Serial Controller Driver Design Guide

You can design a driver or application that uses the serial I/O request interface to communicate with a peripheral device connected to a serial port. A serial port is a hardware communication interface on a serial controller, which is a 16550 UART or compatible device. To control a serial port to which a peripheral device is permanently connected, you can design a custom serial controller driver that works with version 2 of the serial framework extension (SerCx2), which replaces version 1 (SerCx).

In older versions of Windows, a named serial COM port located on the case of a PC, the inbox Serial.sys and Serenum.sys drivers were used.

Note

This topic describes programming traditional COM ports. For information on USB attached serial ports, see USB serial driver (Usbser.sys).

SerCx2

You can write a serial controller driver that works together with version 2 of the serial framework extension (SerCx2) to manage a serial controller. You can also write a peripheral driver for a peripheral device that is connected to a port on a serial controller that is jointly managed by SerCx2 and a serial controller driver. This peripheral driver uses the serial I/O request interface to transfer data to and from the device. An extension-based serial controller driver handles all hardware-specific tasks for the serial controller, but uses SerCx2 to perform many system tasks that are common to all serial controllers. SerCx2 is a system-supplied component starting with Windows 8.1.
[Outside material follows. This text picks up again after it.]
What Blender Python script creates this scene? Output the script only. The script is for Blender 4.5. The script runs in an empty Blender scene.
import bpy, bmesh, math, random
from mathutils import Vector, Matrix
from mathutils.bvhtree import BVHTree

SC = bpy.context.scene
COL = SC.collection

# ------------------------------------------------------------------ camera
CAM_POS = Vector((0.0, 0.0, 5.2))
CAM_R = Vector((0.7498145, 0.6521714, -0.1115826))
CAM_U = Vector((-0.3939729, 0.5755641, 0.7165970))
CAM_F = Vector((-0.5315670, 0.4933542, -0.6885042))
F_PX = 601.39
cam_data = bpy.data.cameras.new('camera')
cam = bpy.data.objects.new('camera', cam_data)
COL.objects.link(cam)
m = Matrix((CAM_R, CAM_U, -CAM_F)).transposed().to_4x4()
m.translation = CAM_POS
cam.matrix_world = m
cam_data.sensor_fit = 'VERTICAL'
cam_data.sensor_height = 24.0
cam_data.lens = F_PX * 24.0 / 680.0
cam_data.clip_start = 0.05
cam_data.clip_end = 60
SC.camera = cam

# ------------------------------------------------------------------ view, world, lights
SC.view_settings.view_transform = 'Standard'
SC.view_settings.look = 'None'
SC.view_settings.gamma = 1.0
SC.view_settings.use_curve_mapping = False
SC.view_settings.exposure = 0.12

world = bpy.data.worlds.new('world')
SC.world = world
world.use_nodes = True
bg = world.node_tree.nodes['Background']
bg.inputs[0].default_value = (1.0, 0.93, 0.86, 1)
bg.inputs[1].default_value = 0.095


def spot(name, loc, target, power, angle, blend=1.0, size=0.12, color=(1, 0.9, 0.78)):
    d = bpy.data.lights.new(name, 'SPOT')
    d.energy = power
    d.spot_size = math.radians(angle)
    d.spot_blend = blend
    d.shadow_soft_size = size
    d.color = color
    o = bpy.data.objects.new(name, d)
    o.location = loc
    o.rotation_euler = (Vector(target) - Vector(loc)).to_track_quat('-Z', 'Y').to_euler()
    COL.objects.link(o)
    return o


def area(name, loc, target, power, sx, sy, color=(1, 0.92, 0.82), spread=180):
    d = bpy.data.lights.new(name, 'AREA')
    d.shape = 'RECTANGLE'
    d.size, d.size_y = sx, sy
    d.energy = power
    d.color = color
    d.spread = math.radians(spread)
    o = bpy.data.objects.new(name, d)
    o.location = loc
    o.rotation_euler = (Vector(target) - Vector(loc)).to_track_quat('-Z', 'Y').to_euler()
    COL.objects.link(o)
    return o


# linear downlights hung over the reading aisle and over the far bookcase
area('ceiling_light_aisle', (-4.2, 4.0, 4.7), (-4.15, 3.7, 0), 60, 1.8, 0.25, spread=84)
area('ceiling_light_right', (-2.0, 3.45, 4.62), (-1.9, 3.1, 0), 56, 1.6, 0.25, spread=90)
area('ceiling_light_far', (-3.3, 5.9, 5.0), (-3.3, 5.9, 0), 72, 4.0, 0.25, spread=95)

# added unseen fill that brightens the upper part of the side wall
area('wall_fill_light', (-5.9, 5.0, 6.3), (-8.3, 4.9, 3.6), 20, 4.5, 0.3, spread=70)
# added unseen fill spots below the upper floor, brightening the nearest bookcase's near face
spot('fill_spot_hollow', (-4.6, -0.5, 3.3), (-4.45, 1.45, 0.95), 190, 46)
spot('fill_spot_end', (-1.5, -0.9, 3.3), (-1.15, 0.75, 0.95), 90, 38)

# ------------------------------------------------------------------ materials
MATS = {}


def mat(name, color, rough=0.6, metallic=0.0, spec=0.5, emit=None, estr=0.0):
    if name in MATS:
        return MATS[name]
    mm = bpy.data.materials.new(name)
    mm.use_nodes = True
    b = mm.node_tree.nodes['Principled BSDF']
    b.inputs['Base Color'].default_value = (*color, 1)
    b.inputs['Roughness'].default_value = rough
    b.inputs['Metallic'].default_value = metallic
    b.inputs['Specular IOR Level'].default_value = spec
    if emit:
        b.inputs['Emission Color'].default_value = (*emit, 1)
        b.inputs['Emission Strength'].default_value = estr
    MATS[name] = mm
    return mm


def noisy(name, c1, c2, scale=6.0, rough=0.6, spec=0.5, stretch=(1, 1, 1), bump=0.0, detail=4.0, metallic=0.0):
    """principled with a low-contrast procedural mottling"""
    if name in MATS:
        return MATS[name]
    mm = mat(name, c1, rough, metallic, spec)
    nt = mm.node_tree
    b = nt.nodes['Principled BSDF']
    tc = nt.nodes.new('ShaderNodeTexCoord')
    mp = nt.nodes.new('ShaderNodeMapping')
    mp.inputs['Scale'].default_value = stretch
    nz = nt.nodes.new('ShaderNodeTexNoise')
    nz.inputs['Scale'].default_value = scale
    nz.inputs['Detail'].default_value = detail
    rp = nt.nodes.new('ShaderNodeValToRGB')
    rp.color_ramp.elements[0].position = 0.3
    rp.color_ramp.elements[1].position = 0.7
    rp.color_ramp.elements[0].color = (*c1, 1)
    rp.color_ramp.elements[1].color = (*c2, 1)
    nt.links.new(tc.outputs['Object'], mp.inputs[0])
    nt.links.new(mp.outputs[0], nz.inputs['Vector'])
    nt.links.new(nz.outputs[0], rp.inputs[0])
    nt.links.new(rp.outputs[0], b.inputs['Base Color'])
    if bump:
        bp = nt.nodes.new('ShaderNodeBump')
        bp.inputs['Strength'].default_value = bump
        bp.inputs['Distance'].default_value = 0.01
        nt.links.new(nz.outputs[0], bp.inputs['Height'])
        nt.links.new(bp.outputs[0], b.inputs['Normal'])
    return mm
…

SerCx2 relieves the serial controller driver of the processing work required to manage time-outs, and to coordinate I/O transactions that compete for access to the serial controller. As a result, the serial controller driver is smaller and simpler. The hardware vendor for the serial controller supplies an extension-based serial controller driver that manages the hardware-specific functions in the serial controller, and that relies on SerCx2 to perform generic serial-controller tasks. This driver communicates with SerCx2 through the SerCx2 device driver interface.